Can you transcribe every line exactly and leave the pictures behind?

[SUPPLIED INFORMATION]:
=-=-=-=-=
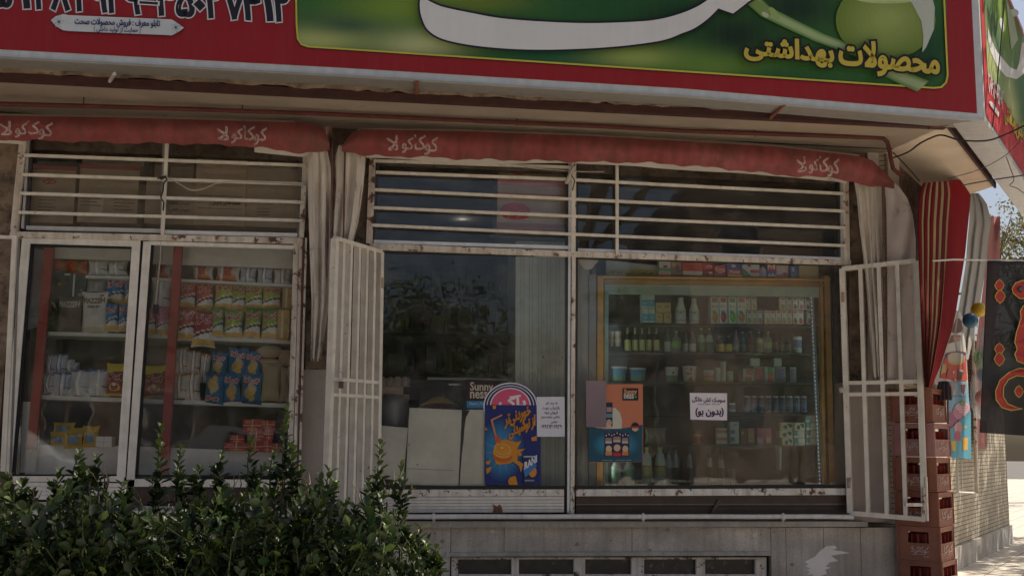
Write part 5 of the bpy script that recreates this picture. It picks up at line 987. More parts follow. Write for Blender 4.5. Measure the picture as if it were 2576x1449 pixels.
proto('cup', latheproto('dessert_cup', [(.38, 0), (.5, .9), (.52, .92), (.52, 1)], [(.5, (.44, .30, .24)), (1, (.48, .40, .34))]))
proto('canp', latheproto('blue_can', [(.42, 0), (.5, .05), (.5, .9), (.4, 1)], [(.05, (.4, .4, .4)), (.5, (.03, .08, .22)), (.9, (.02, .04, .12)), (1, (.4, .4, .42))], spec=[('e', .5, .5, .3, .2, (.2, .26, .32), 8)]))
proto('canw', latheproto('white_blue_can', [(.5, 0), (.5, 1)], [(.3, (.5, .5, .5)), (.8, (.12, .16, .34)), (1, (.5, .52, .5))]))
rowof([('cup', C_(222, 200, 318, 335), 'peach coloured cup on top'), ('cup', C_(325, 200, 455, 335), 'peach coloured cup on top'), ('cup', C_(222, 340, 308, 480), 'peach coloured cup below'), ('cup', C_(325, 340, 448, 480), 'peach coloured cup below')]+[('bt_y', C_(x, 120, x+w_, 588), 'dark bottle with a yellow label') for x, w_ in ((512, 118), (652, 118), (790, 105), (925, 100), (1068, 100))]+[('bt_wh', C_(1258, 90, 1382, 590), 'clear bottle with a white base'), ('bt_gr', C_(1385, 180, 1582, 594), 'broad green and white jar'), ('bt_wh', C_(1615, 190, 1715, 580), 'cola bottle'), ('bt_wh', C_(1735, 190, 1865, 582), 'cola bottle'), ('bt_g', C_(1885, 125, 2035, 596), 'green soda bottle'), ('bt_g', C_(2038, 125, 2192, 596), 'green soda bottle'), ('bt_dy', C_(2245, 275, 2398, 596), 'short yellow label bottle'), ('bt_dy', C_(2400, 275, 2548, 596), 'short yellow label bottle'),
       ('bt_pk', D_(628, 160, 742, 598), 'pink and white bottle'), ('bt_bl', D_(750, 190, 872, 598), 'dark blue bottle'), ('bt_rd', D_(888, 190, 1022, 598), 'dark red bottle'), ('bt_yg', D_(1045, 190, 1190, 598), 'olive yellow bottle'), ('bt_gr', D_(1225, 190, 1362, 598), 'pale green bottle'), ('bt_bk', D_(1385, 200, 1478, 598), 'black bottle'), ('bt_bk', D_(1490, 290, 1600, 600), 'black bottle'), ('bt_bk', D_(1610, 290, 1720, 600), 'black bottle'), ('canw', D_(1760, 290, 1935, 602), 'white and blue can')], 'on the second fridge shelf', GF, YF+.16, 'bottle', .07)
proto('tubb', latheproto('blue_tub', [(.42, 0), (.48, .86), (.5, .87), (.5, 1)], [(.4, (.1, .26, .2)), (.86, (.06, .20, .38)), (1, (.42, .44, .42))], n=18)); proto('tubg', latheproto('green_tub', [(.4, 0), (.48, .88), (.5, .89), (.5, 1)], [(.42, (.06, .22, .08)), (.88, (.44, .42, .4)), (1, (.46, .48, .46))], n=18, spec=[('e', .5, .6, .12, .1, (.4, .14, .12), 8)]))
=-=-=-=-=
[SOLUTION]:
Write part 5 of the bpy script that recreates this picture. It picks up at line 987. More parts follow. Write for Blender 4.5. Measure the picture as if it were 2576x1449 pixels.
proto('cup', latheproto('dessert_cup', [(.38, 0), (.5, .9), (.52, .92), (.52, 1)], [(.5, (.44, .30, .24)), (1, (.48, .40, .34))]))
proto('canp', latheproto('blue_can', [(.42, 0), (.5, .05), (.5, .9), (.4, 1)], [(.05, (.4, .4, .4)), (.5, (.03, .08, .22)), (.9, (.02, .04, .12)), (1, (.4, .4, .42))], spec=[('e', .5, .5, .3, .2, (.2, .26, .32), 8)]))
proto('canw', latheproto('white_blue_can', [(.5, 0), (.5, 1)], [(.3, (.5, .5, .5)), (.8, (.12, .16, .34)), (1, (.5, .52, .5))]))
rowof([('cup', C_(222, 200, 318, 335), 'peach coloured cup on top'), ('cup', C_(325, 200, 455, 335), 'peach coloured cup on top'), ('cup', C_(222, 340, 308, 480), 'peach coloured cup below'), ('cup', C_(325, 340, 448, 480), 'peach coloured cup below')]+[('bt_y', C_(x, 120, x+w_, 588), 'dark bottle with a yellow label') for x, w_ in ((512, 118), (652, 118), (790, 105), (925, 100), (1068, 100))]+[('bt_wh', C_(1258, 90, 1382, 590), 'clear bottle with a white base'), ('bt_gr', C_(1385, 180, 1582, 594), 'broad green and white jar'), ('bt_wh', C_(1615, 190, 1715, 580), 'cola bottle'), ('bt_wh', C_(1735, 190, 1865, 582), 'cola bottle'), ('bt_g', C_(1885, 125, 2035, 596), 'green soda bottle'), ('bt_g', C_(2038, 125, 2192, 596), 'green soda bottle'), ('bt_dy', C_(2245, 275, 2398, 596), 'short yellow label bottle'), ('bt_dy', C_(2400, 275, 2548, 596), 'short yellow label bottle'),
       ('bt_pk', D_(628, 160, 742, 598), 'pink and white bottle'), ('bt_bl', D_(750, 190, 872, 598), 'dark blue bottle'), ('bt_rd', D_(888, 190, 1022, 598), 'dark red bottle'), ('bt_yg', D_(1045, 190, 1190, 598), 'olive yellow bottle'), ('bt_gr', D_(1225, 190, 1362, 598), 'pale green bottle'), ('bt_bk', D_(1385, 200, 1478, 598), 'black bottle'), ('bt_bk', D_(1490, 290, 1600, 600), 'black bottle'), ('bt_bk', D_(1610, 290, 1720, 600), 'black bottle'), ('canw', D_(1760, 290, 1935, 602), 'white and blue can')], 'on the second fridge shelf', GF, YF+.16, 'bottle', .07)
proto('tubb', latheproto('blue_tub', [(.42, 0), (.48, .86), (.5, .87), (.5, 1)], [(.4, (.1, .26, .2)), (.86, (.06, .20, .38)), (1, (.42, .44, .42))], n=18)); proto('tubg', latheproto('green_tub', [(.4, 0), (.48, .88), (.5, .89), (.5, 1)], [(.42, (.06, .22, .08)), (.88, (.44, .42, .4)), (1, (.46, .48, .46))], n=18, spec=[('e', .5, .6, .12, .1, (.4, .14, .12), 8)]))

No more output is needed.